When someone starts a form, they expect to answer questions and provide information. It’s the very nature of the interaction. Filling out forms is the norm.

Thus, the deviation from the norm is optional fields, and it those fields we need to highlight. With required fields, we want users to continue doing what they expect to do: provide answers. With optional fields, we want the user to know they have a choice they don’t normally have. Hence, we should mark optional fields.

Plus, with the exception of backgrounder forms (see next section) the majority of questions on your form should be required.

Backgrounder forms are the exception

Every rule has at least one exception, and in this case, the exception is what we call “backgrounder” forms. As the name suggests, these are forms that aim to document the background of a situation, which can vary significantly. Examples include:

  • a form collecting a person’s financial status, in preparation for a financial planning meeting;
  • a form for documenting an accident or incident in the workplace;
  • an online dating profile; and
  • a form collecting the events that led up to a complaint.

When it comes to required versus optional fields, backgrounder forms are the opposite of other types of administrative forms [5]. On most administrative forms, the majority of questions must be answered, with only a few questions optional. Conversely, on backgrounder forms, there are often only a few questions that have to be answered in every case (e.g. name or date). Because the form has to cater for such a wide range of circumstances, the vast majority of questions are then optional.

Applying the logic that supports marking only optional fields on standard administrative forms, we can see that the best approach for backgrounder forms is to do the reverse and mark only required fields:

  1. Have an instruction, at the top of each screen, that says: “All questions are optional, unless marked (required).”.
  2. Have no visual marking against optional questions.
  3. Have “(required)” added to the end of the label for every required question.

We know that this may introduce some inconsistency between forms that belong to the same organisation. However, we feel on balance, the benefits for usability of each individual form outweighs any confusion that may arise from the inconsistency.

Time for a new standard?

So what do you think? Have we established a sufficiently strong argument for changing the way required and optional fields are indicated? Or is there some major usability or accessibility implication that we haven’t considered? Remembering that we’re looking for a standard that is the best balance of different users, contexts, constraints and goals, leave a comment. We’d also really like to canvass as many views as possible, so if you found this article valuable or thought-provoking, please share it widely.

[1] Depending on the verbosity setting of the screenreader, the asterisk may be treated as a special character and thus not read out. Also, when in forms mode, the asterisk will be missed if it is not part of the field label.

[2] The plain English of this instruction is important. Jargon like “mandatory” and “field” are not well understood by the general public. Using plain English can even improve conversion rates (see point 4 of “10 words I’d ban from all websites“).
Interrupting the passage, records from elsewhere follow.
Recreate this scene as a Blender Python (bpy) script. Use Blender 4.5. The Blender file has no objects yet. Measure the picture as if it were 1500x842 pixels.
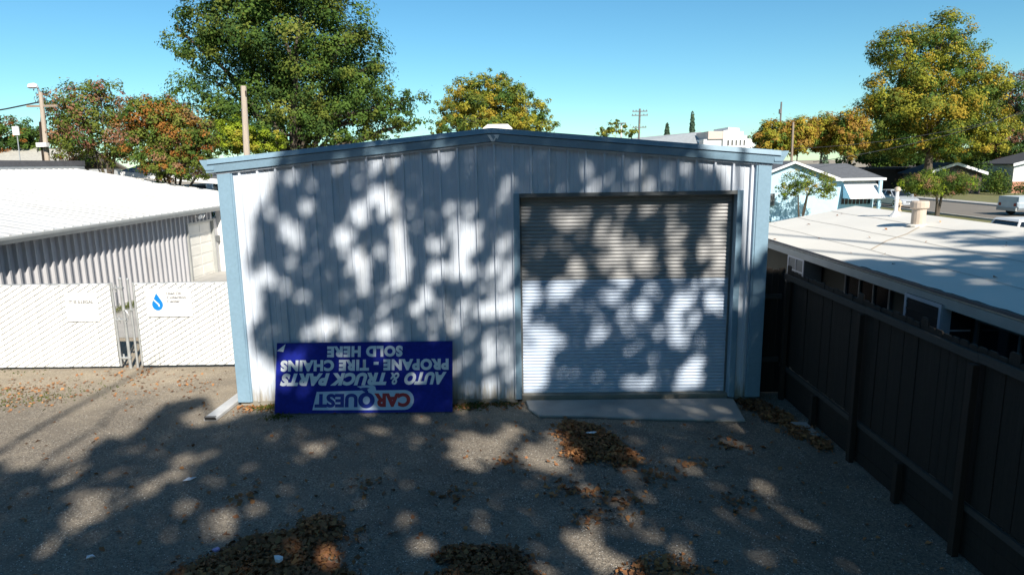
import bpy, bmesh, math, random
import numpy as np
from mathutils import Vector, Matrix
random.seed(7); RNG = np.random.default_rng(7)
SC = bpy.context.scene
COL = SC.collection

# ------------------------------------------------------------------ camera, world, sun, exposure
cam_d = bpy.data.cameras.new('camera'); cam = bpy.data.objects.new('camera', cam_d); COL.objects.link(cam)
cam_d.sensor_width = 36.0; cam_d.lens = 36.0 * 979.7 / 1500.0; cam_d.clip_start = 0.05; cam_d.clip_end = 4000
PI_, YA_, RO_ = math.radians(10.53), math.radians(0.867), math.radians(-0.911)
fw = Vector((-math.sin(YA_) * math.cos(PI_), math.cos(YA_) * math.cos(PI_), -math.sin(PI_)))
rt = Vector((math.cos(YA_), math.sin(YA_), 0)); up = rt.cross(fw)
rt2 = math.cos(RO_) * rt + math.sin(RO_) * up; up2 = math.cos(RO_) * up - math.sin(RO_) * rt
cam.matrix_world = Matrix(((rt2.x, up2.x, -fw.x, 0.46), (rt2.y, up2.y, -fw.y, -11.31), (rt2.z, up2.z, -fw.z, 4.174), (0, 0, 0, 1)))
SC.camera = cam

SUN_AZ, SUN_EL = math.radians(23), math.radians(37)          # azimuth measured from straight behind the view, to the right
SUN = Vector((math.sin(SUN_AZ) * math.cos(SUN_EL), -math.cos(SUN_AZ) * math.cos(SUN_EL), math.sin(SUN_EL)))
EU = Vector((math.cos(SUN_AZ), math.sin(SUN_AZ), 0)); EV = SUN.cross(EU)
if EV.z < 0: EV = -EV
wd = bpy.data.worlds.new('World'); SC.world = wd; wd.use_nodes = True
nt = wd.node_tree; nt.nodes.clear()
sky = nt.nodes.new('ShaderNodeTexSky'); sky.sky_type = 'NISHITA'; sky.sun_disc = False
sky.sun_elevation = SUN_EL; sky.sun_rotation = math.radians(157); sky.altitude = 0
sky.air_density = 1.0; sky.dust_density = 0.0; sky.ozone_density = 1.6
hs = nt.nodes.new('ShaderNodeHueSaturation'); hs.inputs['Hue'].default_value = 0.5; hs.inputs['Saturation'].default_value = 1.1; hs.inputs['Value'].default_value = 1.0
bg = nt.nodes.new('ShaderNodeBackground'); bg.inputs['Strength'].default_value = 0.08
wo = nt.nodes.new('ShaderNodeOutputWorld')
tint = nt.nodes.new('ShaderNodeMix'); tint.data_type = 'RGBA'; tint.blend_type = 'MULTIPLY'; tint.inputs[0].default_value = 1.0; tint.inputs[7].default_value = (.665, .975, 1.05, 1)
nt.links.new(sky.outputs[0], tint.inputs[6]); nt.links.new(tint.outputs[2], hs.inputs['Color']); nt.links.new(hs.outputs[0], bg.inputs['Color']); nt.links.new(bg.outputs[0], wo.inputs['Surface'])
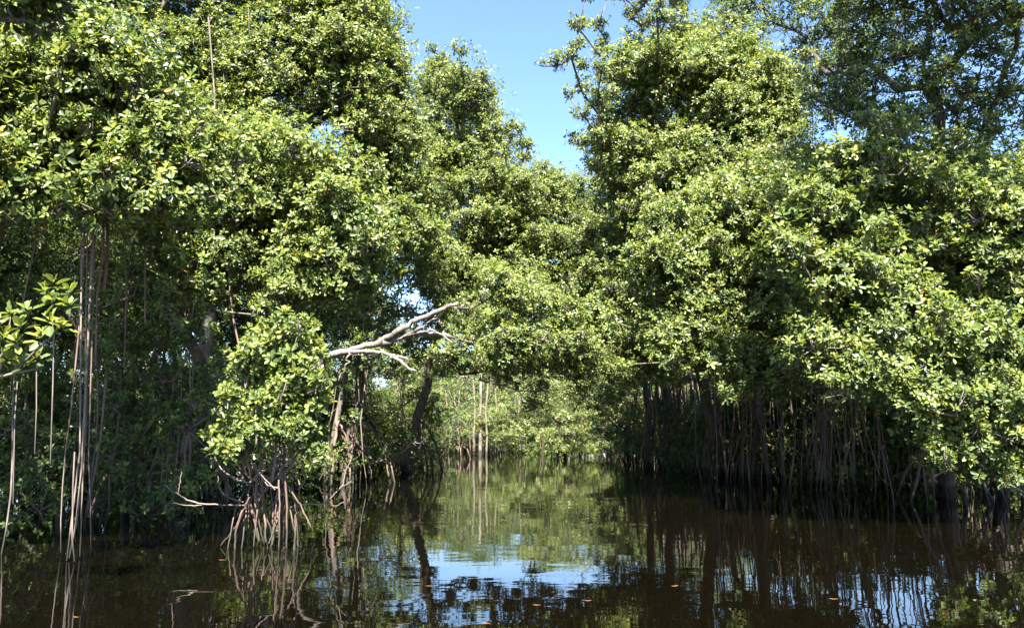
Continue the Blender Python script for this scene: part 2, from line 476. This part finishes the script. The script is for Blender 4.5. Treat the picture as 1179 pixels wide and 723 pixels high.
slim = mangrove('slender tall mangrove whose right side borders the blue sky gap', gp(405, 21.0),
    scat([(400, 80), (400, -60), (415, -20), (436, 20), (450, 60), (462, 120), (485, 200), (495, 280), (440, 300), (400, 290), (415, 200)], 40, (17.5, 21.0), (.5, .8), 15),
    tr=.13, seed=25, aerial=9, props=8)
mangrove('pale green mangrove stepping down below the blue sky gap', gp(468, 26.0),
    scat([(488, 80), (520, 75), (556, 105), (575, 140), (592, 178), (612, 215), (620, 330), (560, 380), (500, 360), (484, 260)], 52, (21.5, 26.0), (.55, .85), 16)
    + scat([(478, 55), (500, 60), (560, 98), (600, 150), (632, 195), (600, 190), (560, 130), (490, 90)], 9, (21.5, 25), (.16, .3), 116),
    tr=.14, seed=26, aerial=14, props=9)
mangrove('mangrove leaning over mid channel, lowest leaves just above its reflection', gp(790, 31.0),
    scat([(595, 215), (625, 198), (655, 212), (695, 245), (740, 285), (780, 335), (775, 415), (720, 445), (690, 400), (640, 345), (560, 330), (565, 260)], 66, (23.5, 29.0), (.6, .9), 17)
    + scat([(465, 385), (650, 385), (650, 428), (465, 428)], 12, (24.0, 28.5), (.2, .34), 117),
    tr=.17, fork=P(765, 425, 30), seed=27, aerial=16, props=10)
mangrove('shaded mangrove boughs directly behind the dead pale branch', gp(378, 20.3),
    scat([(392, 330), (455, 268), (520, 300), (570, 370), (560, 425), (500, 432), (470, 425), (420, 430), (385, 400)], 22, (18.7, 21.0), (.38, .6), 18)
    + scat([(555, 320), (640, 332), (695, 400), (685, 432), (600, 424), (560, 412)], 26, (17.6, 20.5), (.4, .62), 181)
    + scat([(555, 420), (690, 420), (715, 480), (655, 445), (610, 468), (575, 440)], 7, (18.5, 21.5), (.2, .36), 182),
    tr=.07, fork=P(405, 392, 20.0), seed=28, aerial=5, props=4, dens=60)
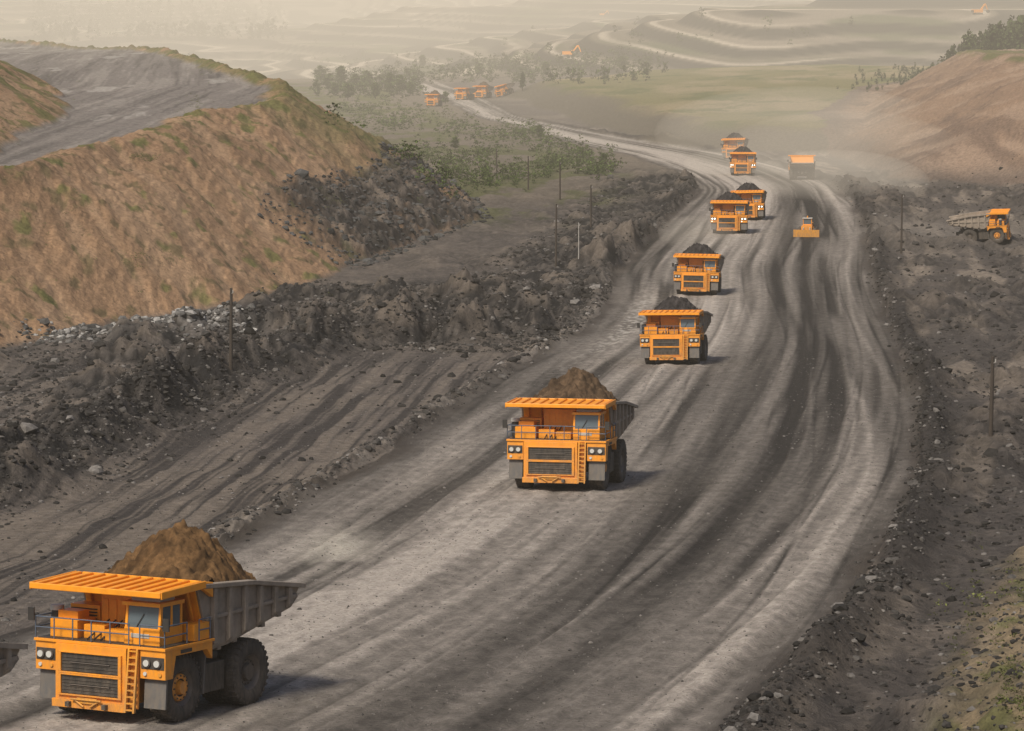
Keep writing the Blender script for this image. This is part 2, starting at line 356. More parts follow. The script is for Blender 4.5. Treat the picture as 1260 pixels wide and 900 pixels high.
# ------------------------------------------------------------------ mesh builder
class MB:
    def __init__(s): s.v=[]; s.f=[]; s.m=[]; s.sm=[]
    def add(s,vs,fs,mat,smooth=False):
        o=len(s.v); s.v+= [tuple(p) for p in vs]; s.f+=[tuple(i+o for i in f) for f in fs]; s.m+=[mat]*len(fs); s.sm+=[smooth]*len(fs)
    def hexa(s,p,mat): s.add(p,[(0,3,2,1),(4,5,6,7),(0,1,5,4),(1,2,6,5),(2,3,7,6),(3,0,4,7)],mat)
    def box(s,x0,x1,y0,y1,z0,z1,mat): s.hexa([(x0,y0,z0),(x1,y0,z0),(x1,y1,z0),(x0,y1,z0),(x0,y0,z1),(x1,y0,z1),(x1,y1,z1),(x0,y1,z1)],mat)
    def prism(s,poly,x0,x1,mat):   # poly in (y,z)
        n=len(poly); vs=[(x0,a,b) for a,b in poly]+[(x1,a,b) for a,b in poly]
        s.add(vs,[tuple(range(n)),tuple(range(2*n-1,n-1,-1))]+[(i,i+n,(i+1)%n+n,(i+1)%n) for i in range(n)],mat)
    def cyl(s,p0,p1,r0,mat,r1=None,n=10,smooth=True):
        p0=Vector(p0);p1=Vector(p1); r1=r0 if r1 is None else r1; d=(p1-p0).normalized()
        a=d.orthogonal().normalized(); b=d.cross(a); vs=[]
        for p,r in((p0,r0),(p1,r1)):
            for i in range(n):
                t=2*math.pi*i/n; vs.append(p+a*(r*math.cos(t))+b*(r*math.sin(t)))
        s.add(vs,[(i,(i+1)%n,(i+1)%n+n,i+n) for i in range(n)],mat,smooth)
        s.add(vs,[tuple(range(n-1,-1,-1)),tuple(range(n,2*n))],mat)
    def rev(s,prof,c,mat,n=40,smooth=True):  # profile (x,r) around x axis
        vs=[];k=len(prof)
        for i in range(n):
            t=2*math.pi*i/n
            for x,r in prof: vs.append((c[0]+x,c[1]+r*math.cos(t),c[2]+r*math.sin(t)))
        fs=[]
        for i in range(n):
            for j in range(k-1): fs.append((i*k+j,((i+1)%n)*k+j,((i+1)%n)*k+j+1,i*k+j+1))
        s.add(vs,fs,mat,smooth)
    def mesh(s,name,mats):
        me=bpy.data.meshes.new(name); me.from_pydata(s.v,[],s.f)
        for m in mats: me.materials.append(m)
        me.polygons.foreach_set('material_index',s.m); me.polygons.foreach_set('use_smooth',s.sm)
        import bmesh
        bm=bmesh.new(); bm.from_mesh(me); bmesh.ops.recalc_face_normals(bm,faces=bm.faces); bm.to_mesh(me); bm.free()
        return me

# ------------------------------------------------------------------ haul truck
def wheel_part(b,x,y,side,R=1.75,w=1.1,front=True):
    h=w/2
    prof=[(-h*.85,R*.52),(-h*.98,R*.62),(-h,R*.78),(-h*.9,R*.93),(-h*.72,R*.975),(h*.72,R*.975),(h*.9,R*.93),(h,R*.78),(h*.98,R*.62),(h*.85,R*.52)]
    b.rev(prof,(x,y,R),TY,44)
    for i in range(30):
        t=2*math.pi*i/30
        for sg in(-1,1):
            t2=t+(.1 if sg>0 else 0)
            e=.055
            def P(px,r,dt): 
                a=t2+dt; return (x+px,y+r*math.cos(a),R+r*math.sin(a))
            x0,x1=(.08*sg,h*1.0*sg)
            b.hexa([P(x0,R*.95,-e),P(x1,R*.88,-e),P(x1,R*.88,e),P(x0,R*.95,e),P(x0,R*1.0,-e+.03),P(x1*.93,R*.99,-e+.03),P(x1*.93,R*.99,e+.0),P(x0,R*1.0,e)],TY)
    o=side
    b.rev([(o*h*.86,R*.53),(o*h*.78,R*.50),(o*h*.45,R*.44),(o*h*.40,R*.30),(o*h*.42,.0)],(x,y,R),HUB,32)
    b.rev([(-o*h*.86,R*.53),(-o*h*.3,R*.4),(-o*h*.3,0)],(x,y,R),DK,24)
    if front:
        b.rev([(o*h*.42,R*.40),(o*h*.62,R*.39),(o*h*.66,R*.30),(o*h*.62,R*.26)],(x,y,R),OR,28)
        b.cyl((x+o*h*.4,y,R),(x+o*h*.95,y,R),R*.22,OR,R*.18,n=18)
        for i in range(12):
            t=2*math.pi*i/12; b.cyl((x+o*h*.6,y+R*.34*math.cos(t),R+R*.34*math.sin(t)),(x+o*h*.72,y+R*.34*math.cos(t),R+R*.34*math.sin(t)),.05,DK,n=6)
    else:
        b.cyl((x+o*h*.4,y,R),(x+o*h*.75,y,R),R*.27,HUB,R*.24,n=18)
        for i in range(14):
            t=2*math.pi*i/14; b.cyl((x+o*h*.4,y+R*.36*math.cos(t),R+R*.36*math.sin(t)),(x+o*h*.52,y+R*.36*math.cos(t),R+R*.36*math.sin(t)),.05,DK,n=6)

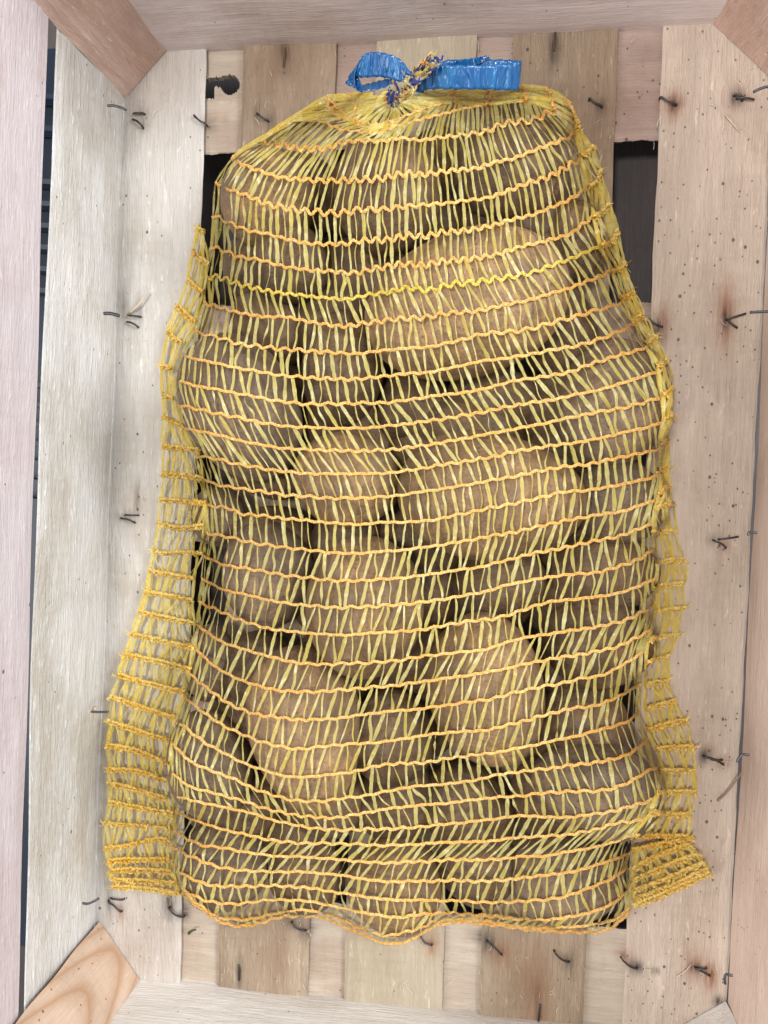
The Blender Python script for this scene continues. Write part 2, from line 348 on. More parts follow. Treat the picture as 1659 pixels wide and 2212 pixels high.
def knothole(x, y):
    u0, v0 = un(497, 184, -.004); h = ((x-float(u0))/.0060)**2+((y-float(v0))/.0058)**2 < 1
    jag = .0003*np.sin(x*1500)+.0003*np.sin(x*2900+1)
    xt, yt = un(470, 175, -.004); xb, yb = un(460, 195, -.004)
    top = float(un(470, 180, -.004)[1])+.0035+.10*(x-float(xt))+jag*.5
    bot = float(yb)+.0015+jag + np.where(x < float(xt)-.0015, -.0065, .0)
    ch = (x < float(u0)) & (x > float(un(430, 180, -.004)[0])) & (y < top) & (y > bot)
    return h | ch
board_grid('cross_board', -.214, -.10, .184, .246, -.0035, .004, W['cross_pale'], step=.0007, hole=knothole, axis=0, label='pale cross board with a dark knot hole')
board_grid('cross_board', -.0995, .158, .184, .246, -.0035, .004, W['cross_pink'], axis=0, label='pinkish cross board at the far end')
board_grid('cross_board', -.22, .158, .060, .094, -.0035, .004, W['cross_pink'], axis=0)
board_grid('cross_board', -.22, .158, -.051, -.024, -.0035, .004, W['cross_pale'], axis=0)
board_grid('cross_board', -.225, .158, -.185, -.150, -.0035, .004, W['cross_pink'], axis=0)
board_grid('cross_board', -.24, .158, -.342, -.2776, -.0035, .004, W['cross_pale'], axis=0, label='pale yellowish cross board at the near end')

def slab(name, P, Q, z0, z1, th, nrm, mat, label=None, n=60, bulge=0.0, top=None, bot=None):
    """upright board from P to Q (x, y); inner face on the line, thickness th away from nrm; top/bot(t) offsets"""
    P = np.array(P); Q = np.array(Q); nz = 12; V = []; F = []
    for side in (0, 1):
        for i in range(n+1):
            t = i/n; b = P+(Q-P)*t
            for k in range(nz+1):
                zz0 = z0+(bot(t) if bot else 0); zz1 = z1+(top(t) if top else 0)
                s_ = k/nz; z = zz0+(zz1-zz0)*s_
                off = bulge*math.sin(math.pi*t)*(1-.2*s_) + .0004*math.sin(t*23+s_*3+P[0]*90)
                p = b-np.array(nrm)*((th if side else 0) - off*(1 if not side else 1))
                e = (.0006 if (k in (0, nz)) and not side else 0); p = p-np.array(nrm)*e
                V.append((p[0], p[1], z))
    st = (n+1)*(nz+1); g = lambda s_, i, k: s_*st+i*(nz+1)+k
    for i in range(n):
        for k in range(nz):
            F.append((g(0, i, k), g(0, i+1, k), g(0, i+1, k+1), g(0, i, k+1))); F.append((g(1, i, k), g(1, i, k+1), g(1, i+1, k+1), g(1, i+1, k)))
        F.append((g(0, i, nz), g(0, i+1, nz), g(1, i+1, nz), g(1, i, nz))); F.append((g(0, i, 0), g(1, i, 0), g(1, i+1, 0), g(0, i+1, 0)))
    for k in range(nz):
        for i in (0, n): F.append((g(0, i, k), g(0, i, k+1), g(1, i, k+1), g(1, i, k)))
    V = np.array(V); loc = tuple(V.mean(0))
    o = link(name, V, F, mat, crate, loc=loc)
    if label: o['label'] = label
    return o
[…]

[3] It is our [untested] hypothesis that fewer people will answer the optional questions if the “(optional)” indicator is placed at the start of the label instead of at the end. If the indicator is at the start of the label, some form-fillers will not bother to read the question, even through answering it may benefit them. But if the indicator is at the end of the label, the question will be read first, and this may provide more impetus to answer.

[4] A form can be WCAG 2.0 compliant if only optional fields are marked following the approach described here. Adding aria-required=“true” can further improve accessibility. For more information, see “Aria-required=true: WCAG 2 Compliance versus Best Practice“.

[5] The two main types of forms are administrative forms and survey forms. Two very different use cases, which in turn often means different design approaches. We hope to write more about this distinction between form types in the near future.